Indifferenti alle solite critiche disinformate su chi lamenta la “spesa inutile” (22 milioni di dollari al completamento del progetto) gli scienziati della stazione di Halley continuano il loro importante lavoro. Frutto molto spesso, come per le osservazioni della cometa programmatica di un tale sito, di osservazioni e note che durano anni, perché la comprensione della natura non è come il progresso tecnologico. E dipende, molto spesso, da tempi che sfidano i limiti delle più immediate cognizioni umane. Verso l’istituzione di una routine che dura anni interi, composta da un letargico periodo invernale di attività limitate, seguito nella primavera australe in ottobre dall’essenziale ritorno annuale della RRS Ernest Shackleton (prima del 1999, si trattava della RRS Bransfield) e i diversi aerei con il loro carico di gente vecchia & nuova.

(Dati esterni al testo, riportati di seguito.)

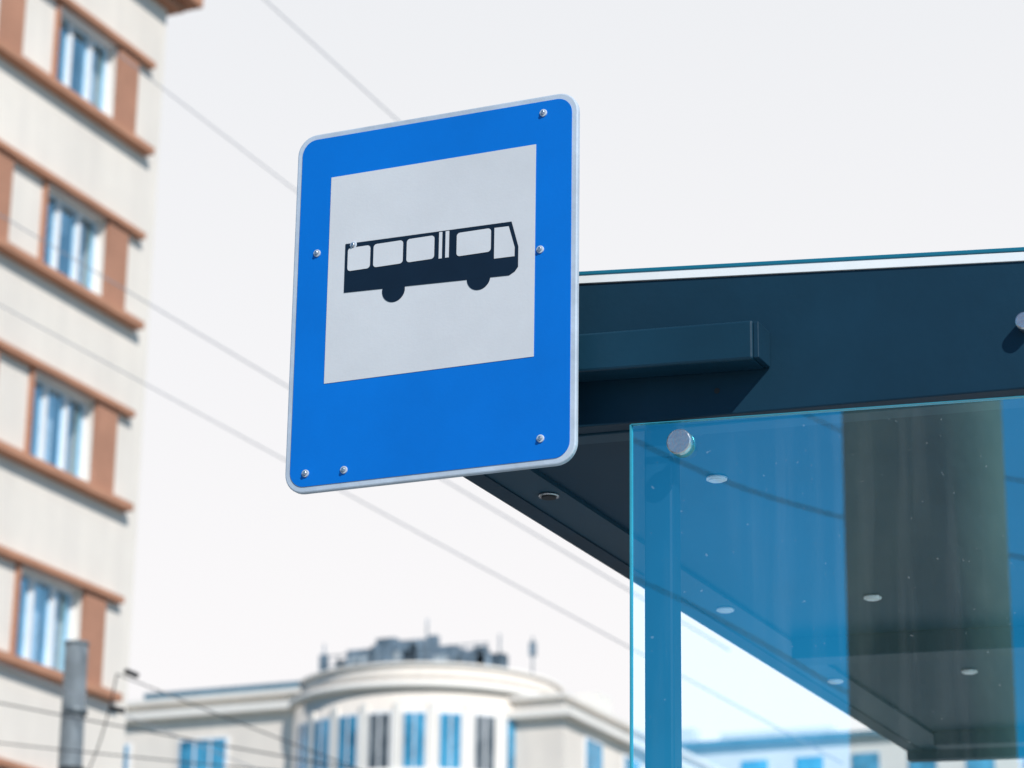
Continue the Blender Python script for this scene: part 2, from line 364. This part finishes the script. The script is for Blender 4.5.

Perché si può anche scegliere di lasciare un luogo come questo, per far ritorno alla comoda vita urbana o altrettanto comoda e priva della costante minaccia di rimanere congelati, come quella vissuta nel caso della grave interruzione di corrente vissuta nel pieno dell’inverno del 2014, durata 19 drammatiche ore durante cui, fortunatamente, l’equipaggio di 13 persone è riuscito a mantenere la calma e trovare l’origine del guasto. Ma simili esperienze, alla fine del proprio tour, difficilmente possono lasciarti uguale a com’eri prima di averle sperimentate. E sarà il desiderio di fare la differenza, restando ai vertici più estremi del proprio stesso campo di studi, a riportarti inevitabilmente presso questi gelidi e inospitali lidi. Un ritorno che potrebbe risultare inerentemente più difficoltoso per gli scienziati, nel momento in cui, finalmente, installazioni simili potranno trovare comparabile collocazione sulla superficie mai battuta di un qualche pianeta lontano, lassù.